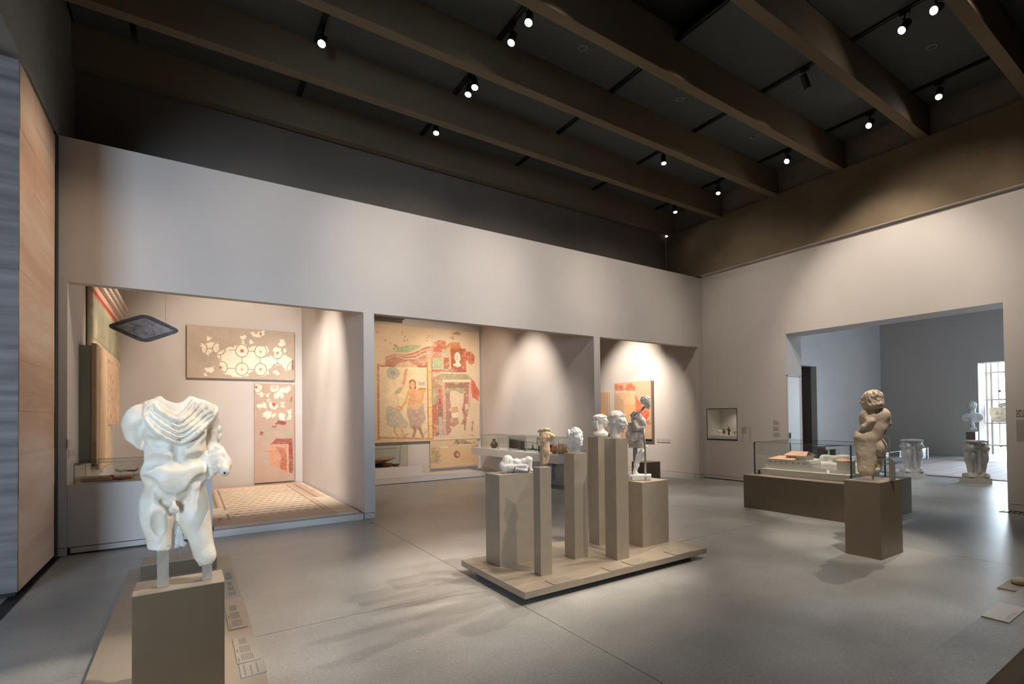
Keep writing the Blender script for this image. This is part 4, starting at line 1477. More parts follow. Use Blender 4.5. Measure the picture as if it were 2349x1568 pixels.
# ---- small ochre draped torso on a rod
v = Vol((-0.07, -0.075, 0.015), (0.13, 0.075, 0.37), 0.0024)
def q2(a, b): return ((1215 + a / 8.14 - 1243.8) / 249.5, (1070.7 - (970 + b / 8.14)) / 249.6)
def P2(a, b, y=0.0):
    x, z = q2(a, b)
    return (x, y, z)
v.ell(P2(290, 215), (0.052, 0.036, 0.040), 0.02)
v.ell(P2(285, 300), (0.046, 0.034, 0.045), 0.02)
v.cap(P2(300, 390), P2(298, 480), 0.036, 0.040, 0.02)
v.ell(P2(295, 530), (0.042, 0.038, 0.042), 0.02)
v.cap(P2(255, 570), P2(258, 735), 0.028, 0.022, 0.01)
v.cap(P2(335, 570), P2(312, 735), 0.027, 0.016, 0.006)
v.cap(P2(305, 600, -0.05), P2(300, 720, -0.05), 0.006, 0.010, 0.012, 's')
v.path([P2(180, 150), P2(230, 125, -0.02), P2(300, 112, -0.02), P2(370, 125, 0.0), P2(375, 145, 0.01)], 0.013, 0.006)
v.ell(P2(275, 100, 0.0), (0.030, 0.022, 0.010), 0.006, 's')
v.cap(P2(390, 220), P2(440, 250), 0.020, 0.018, 0.012)
v.cap(P2(440, 250), P2(375, 340, 0.02), 0.016, 0.012, 0.010)
v.ell(P2(350, 270, -0.030), (0.018, 0.016, 0.017), 0.012)
v.ell(P2(265, 250, -0.032), (0.018, 0.016, 0.017), 0.012)
for i, b in enumerate((265, 300, 330)):
    v.path([P2(165, b, 0.0), P2(200, b + 2, -0.03), P2(260, b + 4, -0.040), P2(300, b + 10, -0.038)], 0.0085, 0.004)
for i, (a, b) in enumerate(((170, 345), (205, 360), (240, 380), (270, 350), (180, 390), (215, 395))):
    v.ell(P2(a, b, -0.02), (0.012, 0.018, 0.015), 0.006)
v.cap(P2(175, 350), P2(195, 420), 0.016, 0.010, 0.01)
v.ell((P2(320, 480)[0], -0.041, P2(320, 480)[2]), (0.002, 0.004, 0.002), 0.002, 's')
v.rough(0.0018, 50, 21, 3)
t = statue('draped_torso', 'small ochre female torso with bunched drapery held on a thin rod', 'sculpture', (2.596, 4.06, 1.0865), -0.569, v.mesh('draped_torso'), M['marble_o'], 'torso')
bm = bmesh.new()
tube(bm, [(q2(200, 700)[0], 0.02, 0.0005), (q2(200, 700)[0], 0.02, 0.19)], 0.0055, 10)
from_bm('support_rod', bm, M['steel'], t)

# ---- reclining fragment in a metal clamp
v = Vol((-0.11, -0.11, -0.005), (0.25, 0.11, 0.20), 0.0028)
def q1(a, b): return ((1135 + a / 13.43 - 1169.5) / 229.2, (1083.5 - (1035 + b / 13.43)) / 228.1)
def P1(a, b, y=0.0):
    x, z = q1(a, b)
    return (x, y, z)
v.cap(P1(330, 460), P1(960, 500), 0.060, 0.040, 0.03)
v.ell(P1(290, 450), (0.045, 0.07, 0.065), 0.02)
v.ell(P1(400, 270, 0.0), (0.056, 0.055, 0.050), 0.012)
v.ell(P1(340, 330, -0.02), (0.035, 0.045, 0.045), 0.012)
v.ell(P1(660, 320, 0.0), (0.040, 0.045, 0.032), 0.015)
v.cap(P1(800, 360), P1(1050, 270), 0.034, 0.032, 0.015)
v.cap(P1(1050, 270), P1(1080, 540), 0.034, 0.022, 0.012)
v.ell(P1(1120, 600), (0.022, 0.02, 0.012), 0.01)
v.cap(P1(240, 420, -0.05), P1(980, 580, -0.05), 0.022, 0.014, 0.012)
v.cap(P1(420, 430, -0.06), P1(950, 440, -0.05), 0.012, 0.010, 0.012)
v.boxs((0.07, 0, -0.001), (0.2, 0.2, 0.013), 0.006, 's')
v.rough(0.009, 20, 17, 4)
t = statue('reclining_fragment', 'pale reclining stone fragment in a dark metal clamp on the broad pedestal', 'sculpture', (2.58, 4.64, 0.9905), -0.507, v.mesh('reclining_fragment'), M['marble_w'], 'fragment')
bm = bmesh.new()
bx(bm, -0.030, 0.19, -0.035, 0.035, 0.0005, 0.016)
tube(bm, [(q1(545, 600)[0], -0.080, 0.006), (q1(600, 520)[0], -0.092, 0.040), (q1(630, 450)[0], -0.085, 0.065)], 0.004, 8)
tube(bm, [(q1(1030, 610)[0], -0.045, 0.006), (q1(1040, 560)[0], -0.070, 0.03), (q1(1050, 480)[0], -0.060, 0.055)], 0.004, 8)
tube(bm, [(q1(545, 600)[0], -0.02, 0.006), (q1(545, 600)[0], -0.08, 0.006)], 0.004, 8)
from_bm('clamp', bm, M['steel_d'], t)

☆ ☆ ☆

#### [Written task]
Write out the listing word for word, omitting the pictures it holds.

#### [Answer to the task]
Keep writing the Blender script for this image. This is part 4, starting at line 1477. More parts follow. Use Blender 4.5. Measure the picture as if it were 2349x1568 pixels.
# ---- small ochre draped torso on a rod
v = Vol((-0.07, -0.075, 0.015), (0.13, 0.075, 0.37), 0.0024)
def q2(a, b): return ((1215 + a / 8.14 - 1243.8) / 249.5, (1070.7 - (970 + b / 8.14)) / 249.6)
def P2(a, b, y=0.0):
    x, z = q2(a, b)
    return (x, y, z)
v.ell(P2(290, 215), (0.052, 0.036, 0.040), 0.02)
v.ell(P2(285, 300), (0.046, 0.034, 0.045), 0.02)
v.cap(P2(300, 390), P2(298, 480), 0.036, 0.040, 0.02)
v.ell(P2(295, 530), (0.042, 0.038, 0.042), 0.02)
v.cap(P2(255, 570), P2(258, 735), 0.028, 0.022, 0.01)
v.cap(P2(335, 570), P2(312, 735), 0.027, 0.016, 0.006)
v.cap(P2(305, 600, -0.05), P2(300, 720, -0.05), 0.006, 0.010, 0.012, 's')
v.path([P2(180, 150), P2(230, 125, -0.02), P2(300, 112, -0.02), P2(370, 125, 0.0), P2(375, 145, 0.01)], 0.013, 0.006)
v.ell(P2(275, 100, 0.0), (0.030, 0.022, 0.010), 0.006, 's')
v.cap(P2(390, 220), P2(440, 250), 0.020, 0.018, 0.012)
v.cap(P2(440, 250), P2(375, 340, 0.02), 0.016, 0.012, 0.010)
v.ell(P2(350, 270, -0.030), (0.018, 0.016, 0.017), 0.012)
v.ell(P2(265, 250, -0.032), (0.018, 0.016, 0.017), 0.012)
for i, b in enumerate((265, 300, 330)):
    v.path([P2(165, b, 0.0), P2(200, b + 2, -0.03), P2(260, b + 4, -0.040), P2(300, b + 10, -0.038)], 0.0085, 0.004)
for i, (a, b) in enumerate(((170, 345), (205, 360), (240, 380), (270, 350), (180, 390), (215, 395))):
    v.ell(P2(a, b, -0.02), (0.012, 0.018, 0.015), 0.006)
v.cap(P2(175, 350), P2(195, 420), 0.016, 0.010, 0.01)
v.ell((P2(320, 480)[0], -0.041, P2(320, 480)[2]), (0.002, 0.004, 0.002), 0.002, 's')
v.rough(0.0018, 50, 21, 3)
t = statue('draped_torso', 'small ochre female torso with bunched drapery held on a thin rod', 'sculpture', (2.596, 4.06, 1.0865), -0.569, v.mesh('draped_torso'), M['marble_o'], 'torso')
bm = bmesh.new()
tube(bm, [(q2(200, 700)[0], 0.02, 0.0005), (q2(200, 700)[0], 0.02, 0.19)], 0.0055, 10)
from_bm('support_rod', bm, M['steel'], t)

# ---- reclining fragment in a metal clamp
v = Vol((-0.11, -0.11, -0.005), (0.25, 0.11, 0.20), 0.0028)
def q1(a, b): return ((1135 + a / 13.43 - 1169.5) / 229.2, (1083.5 - (1035 + b / 13.43)) / 228.1)
def P1(a, b, y=0.0):
    x, z = q1(a, b)
    return (x, y, z)
v.cap(P1(330, 460), P1(960, 500), 0.060, 0.040, 0.03)
v.ell(P1(290, 450), (0.045, 0.07, 0.065), 0.02)
v.ell(P1(400, 270, 0.0), (0.056, 0.055, 0.050), 0.012)
v.ell(P1(340, 330, -0.02), (0.035, 0.045, 0.045), 0.012)
v.ell(P1(660, 320, 0.0), (0.040, 0.045, 0.032), 0.015)
v.cap(P1(800, 360), P1(1050, 270), 0.034, 0.032, 0.015)
v.cap(P1(1050, 270), P1(1080, 540), 0.034, 0.022, 0.012)
v.ell(P1(1120, 600), (0.022, 0.02, 0.012), 0.01)
v.cap(P1(240, 420, -0.05), P1(980, 580, -0.05), 0.022, 0.014, 0.012)
v.cap(P1(420, 430, -0.06), P1(950, 440, -0.05), 0.012, 0.010, 0.012)
v.boxs((0.07, 0, -0.001), (0.2, 0.2, 0.013), 0.006, 's')
v.rough(0.009, 20, 17, 4)
t = statue('reclining_fragment', 'pale reclining stone fragment in a dark metal clamp on the broad pedestal', 'sculpture', (2.58, 4.64, 0.9905), -0.507, v.mesh('reclining_fragment'), M['marble_w'], 'fragment')
bm = bmesh.new()
bx(bm, -0.030, 0.19, -0.035, 0.035, 0.0005, 0.016)
tube(bm, [(q1(545, 600)[0], -0.080, 0.006), (q1(600, 520)[0], -0.092, 0.040), (q1(630, 450)[0], -0.085, 0.065)], 0.004, 8)
tube(bm, [(q1(1030, 610)[0], -0.045, 0.006), (q1(1040, 560)[0], -0.070, 0.03), (q1(1050, 480)[0], -0.060, 0.055)], 0.004, 8)
tube(bm, [(q1(545, 600)[0], -0.02, 0.006), (q1(545, 600)[0], -0.08, 0.006)], 0.004, 8)
from_bm('clamp', bm, M['steel_d'], t)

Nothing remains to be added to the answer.